When you are playing an FMV game, you are spending a large amount of the game simply watching actors. So when you get to make an impact on the story, you need to actually see that impact, which really doesn’t happen in Dark Nights with Poe and Munro.

Many of the choices in the game are spaced out, which often led to me missing them completely, especially the choices which revolved around mashing X during key moments of the story, much like how you would during Man of Medan or Until Dawn.
As I mentioned above, the story does start to get better in episode three, but after that it goes from bad, to really weird and frankly boring.
I know that there is a level of cheesiness from the actors, which has been done on purpose as if they’re aiming for the B-Movie hall of fame,. But it just falls short into terrible acting, which is less memorable than other similar games.
Dark Nights with Poe and Munro gameplay
Normally when I review a game, it’s pretty easy to pull apart both the good and bad aspects of the game, but Dark Nights with Poe and Munro has so little actual gameplay it’s hard to have much of an opinion on it at all.
Although I didn’t personally like the game, nor did I think much of the actors, I have to admit I did continue playing Dark Nights with Poe and Munro, just to see where the story went, if anywhere at all.
Had the decisions players make made more of an obvious impact, I could have forgiven the acting and even the extremely unusual stories.

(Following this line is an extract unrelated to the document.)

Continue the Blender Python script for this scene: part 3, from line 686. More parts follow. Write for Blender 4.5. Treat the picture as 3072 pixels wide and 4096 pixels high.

But they just felt completely meaningless, with no real visible consequences.
Summary
Dark Nights with Poe and Munro is a game that I genuinely wanted to enjoy, but no matter how much I held out for the story, things don’t get better.
I’ve mentioned the poor acting, which is more notable terrible from Poe than it is Munro, but the only part of this game that ever felt real to me was the chemistry between the two stars of the show.
Although acting was poor from both parties, somehow, they managed to pull off a believable connection to each other, although this could have just been a result of equally terrible acting making them seem as if they’re meant for each other.

The only real way to work out if your choices had any real impact on the game is to play it all over again, from the start, but this time making completely different choices, so you can see how things play out differently.
This of course would require you to put up with the terrible acting, the completely pointless first couple of episodes, and poor story, just to find out if you had made any impact on the game.

Dark Nights with Poe and Munro does have 90% positive reviews on Steam, so perhaps there is something everyone else sees in this game which I don’t, but having played previous titles from this developer, I personally feel very let down by this title.
I had noticed that many of the positive reviews stated, “loved the British sense of humor”, but being a Brit myself, I can honestly say there was no humor during my playthrough of the game, in-fact, there was no humor at all.